In order to be widely adopted and immediately accessible it is almost certainly necessary to be able to express social capital as a single number, a Celebdaq style personal stock price, as suggested half-jokingly by Jeff Ward in his recent post The Whuffie Index. However it is important to remember two things it has in common with traditional stock prices for companies. Firstly it is a potentially volatile number and its history conveys a huge amount of information, not least implications of the future -- whose stock is rising or falling for example. And secondly that it contains within in a great deal of complexity. You can drill down behind the strike price quoted for YHOO or GOOG to see market capitalisation, sales, profit and loss and even examine filed accounts. A similar level of complexity must underlie any usable notion of Whuffie. In a simple but indicative way Twinfluence does a great job of making the underlying complexity evident and accessible. Unlike Twitterank which fails badly in this regard.

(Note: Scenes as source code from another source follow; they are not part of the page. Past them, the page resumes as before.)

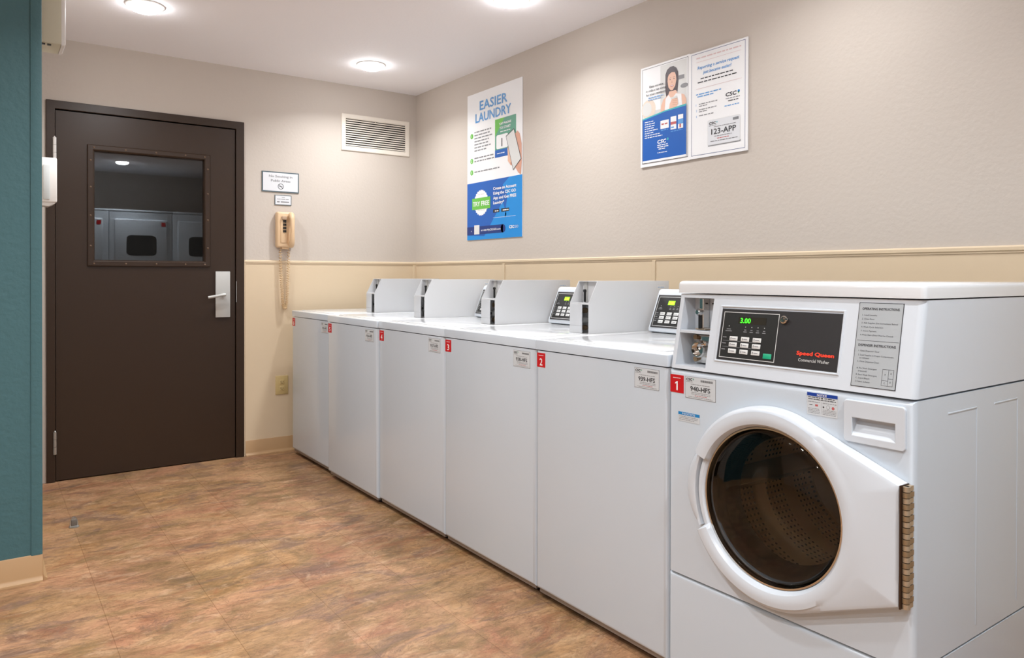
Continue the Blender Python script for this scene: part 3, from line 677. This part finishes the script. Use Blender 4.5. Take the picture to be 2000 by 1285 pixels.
# ------------------------------------------------------------------ top-loading washers
TW, TD = .640, .70
def top_washer():
    t = bpy.data.objects.new('top_load_washer', None); COL.objects.link(t); t.empty_display_size = .05; t.rotation_euler = (0, 0, -pi/2)
    hw = TW/2
    bm = bmesh.new(); box(bm, -hw+.001, hw-.001, 0, TD, .034, .8745, .016, 4, lambda e: (isdir(e, 2) and mid(e).y < .1) or (mid(e).z < .05 and mid(e).y < .01))
    obj('cabinet', bm, WHITE, t)
    bm = bmesh.new(); box(bm, -hw+.012, hw-.012, .012, .030, .022, .040); obj('base_rail', bm, mat_rail, t)
    for x in (-hw+.06, hw-.06):
        for y in (.06, TD-.06):
            bm = bmesh.new(); cyl(bm, (x, y), 2, .020, .020, 0, .012, 16); cyl(bm, (x, y), 2, .008, .008, .01, .040, 10); obj('foot', bm, BLACK, t)
    bm = bmesh.new(); box(bm, -hw, hw, -.002, TD, .878, .914, .005, 3, lambda e: mid(e).z > .9 or (isdir(e, 2) and mid(e).y < .1))
    bm.normal_update()
    for f_ in bm.faces:
        if f_.normal.z < .5: f_.material_index = 1
    obj('worktop', bm, [WORKTOP, WHITE], t)
    bm = bmesh.new(); box(bm, -hw+.050, hw-.050, .045, .50-.25, .9135, .9175, .003, 2, lambda e: mid(e).z > .915); obj('lid', bm, WORKTOP, t)
    # console, left of the coin box
    c0, c1 = -hw+.004, .155
    bm = bmesh.new()
    prism(bm, [(.556, .920), (.556, .932), (.616, 1.078), (.628, 1.086), (.676, 1.080), (.690, .914), (.575, .914)], 0, c0, c1)
    cn = obj('console', bm, WHITEP, t); bev(cn, .004, 3, 25)
    th = atan2(.060, .146)
    f = frame((c0+.012, .5563-.0004, .932+.004), (1, 0, 0), (0, sin(th), cos(th))); f.translation += Vector((0, -cos(th), sin(th)))*.0012
    keypad_overlay(t, f, None, False)
    # coin box: two side plates, slanted cheek, top, back and a lower front cover
    b0, b1, yf, yb = .150, .262, .298, .740
    prof_ = [(yf, .9145), (yf, 1.032), (yf+.045, 1.117), (yb, 1.117), (yb, .9145)]
    bm = bmesh.new()
    prism(bm, prof_, 0, b1-.0025, b1); prism(bm, prof_, 0, b0, b0+.0025)
    box(bm, b0+.002, b1-.002, yf+.045, yb, 1.1145, 1.117); box(bm, b0+.002, b1-.002, yf+.065, yf+.068, .9145, 1.115); box(bm, b0+.002, b1-.002, yf+.001, yf+.066, 1.026, 1.032)
    pass
    cb = obj('coin_box', bm, COINW, t)
    bm = bmesh.new(); box(bm, b0+.0005, b0+.073, yf-.003, yf+.0005, .9150, 1.0262, .002, 2, lambda e: isdir(e, 2) and mid(e).y < yf); cc = obj('vault_cover', bm, GREYW, cb)
    bm = bmesh.new(); box(bm, b0+.002, b0+.0725, yf-.0034, yf-.0028, .9430, .9438); obj('cover_seam', bm, INK2, cc)
    lx = b0+.022
    bm = bmesh.new(); cyl(bm, (lx, .962), 1, .014, .014, yf+.038, yf+.066, 20); cyl(bm, (lx, .962), 1, .007, .007, yf+.036, yf+.039, 12, mi=1); cyl(bm, (lx, .932), 1, .010, .010, yf+.05, yf+.066, 14, mi=2); cyl(bm, (lx, 1.000), 1, .011, .011, yf+.052, yf+.066, 14, mi=2); obj('vault_lock', bm, [SATIN, INK, BRASS], cb)
    bm = bmesh.new(); box(bm, lx-.004, lx+.012, yf+.058, yf+.066, 1.0325, 1.1145, .001, 1); box(bm, lx+.002, lx+.006, yf+.050, yf+.060, 1.034, 1.075, mi=1); lathe(bm, (lx+.004, 1.078), 1, [(.006, yf+.058), (.006, yf+.050), (.0005, yf+.048)], 12, mi=1); obj('coin_slot', bm, [SATIN, BLACK], cb)
    a = Art(frame((b1+.0003, yb-.070, 1.085), (0, 1, 0), (0, 0, 1)), .0002); a.rect(0, 0, .045, .014, PALE, 1); a.bars(.004, .042, .005, .003, HBL, 2); a.build('side_sticker', cb)
    return t
COINW = mat('coin_box_white', (210, 211, 213), .3)
GREYW = mat('grey_white_cover', (200, 202, 205), .35)
mat_rail = mat('base_metal', (150, 140, 132), .45, metal=.3)
def copy_tree(o, parent=None):
    c = o.copy(); COL.objects.link(c); c.parent = parent
    for ch in list(o.children): copy_tree(ch, c)
    return c
spots = [('2', '939-HFS', -2.684, -3.324, -.957, 'white top-load washer number 2, directly beside the front-load washer'),
         ('3', '938-HFS', -2.044, -2.684, -.955, 'white top-load washer with red number 3, between washers 2 and 4'),
         ('4', '937-HFS', -1.404, -2.044, -.955, 'white top-load washer with red number 4, middle of the row'),
         ('5', '936-HFS', -.764, -1.404, -.966, 'white top-load washer with red number 5, jutting forward past the end one'),
         ('6', '935-HFS', -.112, -.752, -.946, 'white top-load washer with red number 6, farthest, against the back wall end')]
spots[0] = ('2', '939-HFS', -2.684, -3.308, -.957, spots[0][5])
proto = top_washer()
roots = []
for i, (n_, code, ya, yb_, xf, lab) in enumerate(spots):
    r = proto if i == 0 else copy_tree(proto)
    roots.append(r)
for r, (n_, code, ya, yb_, xf, lab) in zip(roots, spots):
    r.location = (xf, (ya+yb_)/2, 0); r['label'] = lab; r['category'] = 'washing machine'; r['group'] = 'top-load washers in the row'
    if n_ == '2': r.scale = ((ya-yb_-.002)/TW, 1, 1)
    fr_ = lambda s, z, e=.0006: frame((s-TW/2, -e, z), (1, 0, 0), (0, 0, 1))
    red_tag(n_, fr_(.008, .8175), r); service_tag(code, fr_(.503, .805), r)

# ------------------------------------------------------------------ front-loading washer
FW = .685
t = thing('front_load_washer', 'white front-load washer number 1 with round glass door, nearest machine', 'washing machine', (-.958, -3.311-FW/2, 0), -pi/2)
fl = t; hw = FW/2
SL = .20
def sx(s): return s-hw
bm = bmesh.new(); box(bm, -hw, hw, 0, .70, .304, .874, .014, 4, lambda e: (isdir(e, 2) and mid(e).y < .1) or (mid(e).z > .85 and mid(e).y < .01 and isdir(e, 0)))
cab = obj('cabinet', bm, WHITE, t)
c = bmesh.new(); cyl(c, (0, .57), 1, .232, .232, -.05, .56, 72); boolcut(cab, c)
# dispenser opening
c = bmesh.new(); box(c, sx(.540), sx(.655), -.02, .04, .778, .850); boolcut(cab, c)
for p in cab.data.polygons: p.use_smooth = True
cab.data.set_sharp_from_angle(angle=radians(35))
bm = bmesh.new(); box(bm, -hw, hw, .001, .70, .020, .2985, .012, 4, lambda e: (isdir(e, 2) and mid(e).y < .1) or (mid(e).z > .25 and isdir(e, 0) and mid(e).y < .01)); obj('lower_panel', bm, WHITE, t)
for x in (-hw+.06, hw-.06):
    for y in (.06, .62):
        bm = bmesh.new(); cyl(bm, (x, y), 2, .022, .022, 0, .022, 16); obj('foot', bm, BLACK, t)
# console
bm = bmesh.new()
fs = prism(bm, [(0, .8785), (SL*.208, 1.0865), (.70, 1.0865), (.70, .8785)], 0, -hw, hw)
es = [e for e in bm.edges if not isdir(e, 0) and mid(e).y < .1 and abs(e.verts[0].co.z-e.verts[1].co.z) > .1]
bmesh.ops.bevel(bm, geom=es, offset=.016, segments=4, affect='EDGES', profile=.5)
con = obj('console', bm, WHITEP, t)
th = atan2(SL, 1)
def slp(s, z, out=0): return Vector((sx(s), SL*(z-.8785)-out*cos(th), z+out*sin(th)))
c = bmesh.new(); prism(c, [(-.02, .888), (-.02, 1.076), (.085, 1.076), (.085, .888)], 0, sx(.022), sx(.128)); boolcut(con, c)
for p in con.data.polygons: p.use_smooth = True
con.data.set_sharp_from_angle(angle=radians(30))
# lid
bm = bmesh.new(); box(bm, -hw-.002, hw+.002, SL*.208-.006, .70, 1.0895, 1.1235, .012, 4, lambda e: (isdir(e, 2) and mid(e).y < .1) or mid(e).z > 1.11)
obj('top_cover', bm, WORKTOP, t)
# coin alcove
al = bmesh.new(); box(al, sx(.024), sx(.128), .02, .080, .978, .985); prism(al, [(SL*.1+.000, .9785), (SL*.1+.004, .9855), (.03, .9855), (.03, .9785)], 0, sx(.0225), sx(.1275))
alc = obj('coin_shelf', al, WHITEP, t)
bm = bmesh.new(); box(bm, sx(.062), sx(.076), .055, .083, .99, 1.075, .002, 1); box(bm, sx(.0665), sx(.0715), .046, .056, .99, 1.030, mi=1); lathe(bm, (sx(.067), 1.036), 1, [(.010, .058), (.010, .046), (.006, .040), (.0005, .040)], 18)
box(bm, sx(.052), sx(.086), .050, .075, .986, .991, .001, 1, mi=2); box(bm, sx(.084), sx(.092), .0835, .0845, 1.058, 1.061, mi=1); obj('coin_slot', bm, [CHROME, BLACK, BRASS], t)
bm = bmesh.new(); box(bm, sx(.036), sx(.118), .060, .083, .892, .972, .004, 2); lathe(bm, (sx(.070), .933), 1, [(.024, .062), (.024, .040), (.021, .036), (.019, .036), (.018, .050), (.0005, .050)], 28, 0)
tube(bm, [(sx(.070), .045, .938), (sx(.085), .030, .946), (sx(.112), .022, .952)], [.007, .006, .005], 10); lathe(bm, (sx(.112), .953), 1, [(.006, .030), (.006, .018), (.0005, .016)], 12)
for (s_, z_) in ((.050, .965), (.050, .903)): cyl(bm, (sx(s_), z_), 1, .007, .007, .052, .062, 14, mi=1)
obj('coin_vault_lock', bm, [CHROME, BRASS], t)
# overlay surround
bm = bmesh.new()
def slantring(bm, s0, z0, s1, z1, wd, out):
    pr = [(0, 0), (.002, out), (wd-.002, out), (wd, .0008)]
    rings = []
    for d, q in pr: rings.append([bm.verts.new(slp(s, z, q)) for s, z in ((s0+d, z0+d), (s1-d, z0+d), (s1-d, z1-d), (s0+d, z1-d))])
    for A, B in zip(rings, rings[1:]):
        for i in range(4): bm.faces.new((A[i], A[(i+1) % 4], B[(i+1) % 4], B[i]))
slantring(bm, .155, .909, .511, 1.059, .006, .003); obj('panel_surround', bm, WHITEP, t, sm=20)
f = frame(slp(.1625, .9165, .0016), (1, 0, 0), (0, sin(th), cos(th)))
pan = keypad_overlay(t, f, GREEN_LED, True)
lg = Art(f, .0003)
lg.text('Speed Queen', .332, .032, .0092, SQRED, w=.096, al='R', bold=.0010, l=3); lg.text('Commercial Washer', .322, .0165, .0080, PALE, w=.080, al='R', l=3)
o = lg.build('brand_lettering', pan)
bm = bmesh.new(); c_ = Vector((.192, .114)); 
lathe(bm, (c_.x, c_.y), 2, [(.0100, .0008), (.0098, .006), (.0075, .0075), (.0070, .006), (.0055, .006), (.005, .0085), (.0004, .0088)], 28)
box(bm, c_.x+.002, c_.x+.012, c_.y-.002, c_.y+.004, .004, .008, .001, 1); o = obj('service_lock', bm, CHROME, t); o.data.transform(f)
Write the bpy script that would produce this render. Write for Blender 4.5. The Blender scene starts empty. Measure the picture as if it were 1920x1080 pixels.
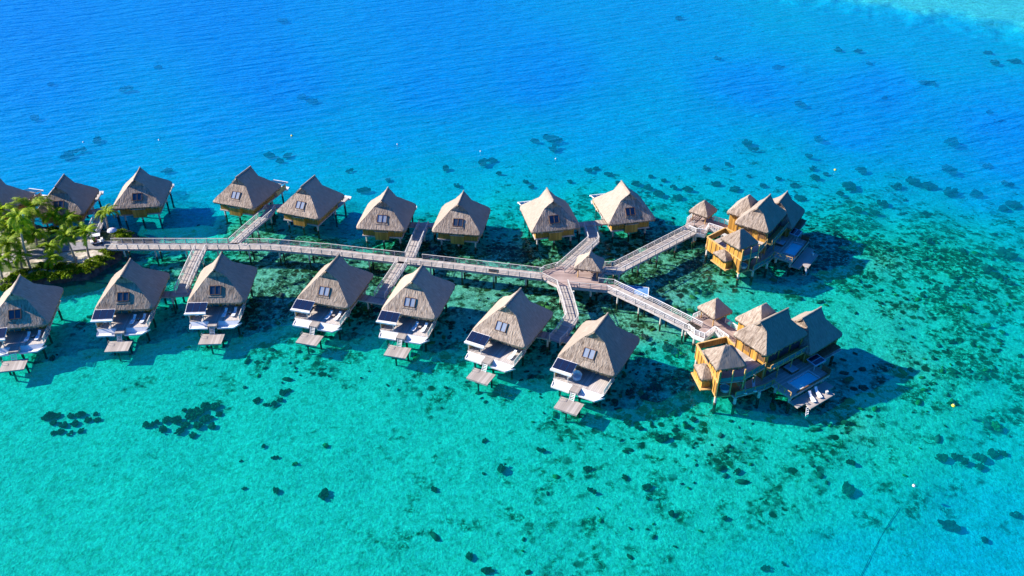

Jeff's scoring algorithm may not have been proposed seriously and is clearly far too crude to be useful as it stands but it does capture one essential notion: that any measure of social capital (Whuffie or whatever we call it) needs to be based on your activity over time in a wide range of different spheres, including both explicit ratings pulled from services such as Twinfluence, Intense Debate, Digg or wherever; and implicit factors derived from your activity on FriendFeed, Blip.fm, Dopplr etc.

Open and Mutable

In order for a reputation system to itself be trustworthy it must exhibit a significant degree of openness. As hinted at by Hans Granqvist in his recent post a usable web reputation service needs to build on top of established services such as OpenID and OAuth and to be freely and widely available. It needs the kind of approach favoured by the DiSo project (and not XRIs).

I also believe, and I haven't yet seen any discussion of this, that the algorithms at the heart of a sustainable open social capital infrastructure must themselves be able to mutate and evolve in response to their environment. Certainly as new social software networks rise and fall their contributions to calculations of social capital need to follow a similar trajectory. But just as important is the need to evolve in the face of changes to the way that the very notion of social capital is perceived, used and abused.

Pulling all of these threads together is going to be a huge undertaking, and it will be a long journey, but it will be immensely rewarding.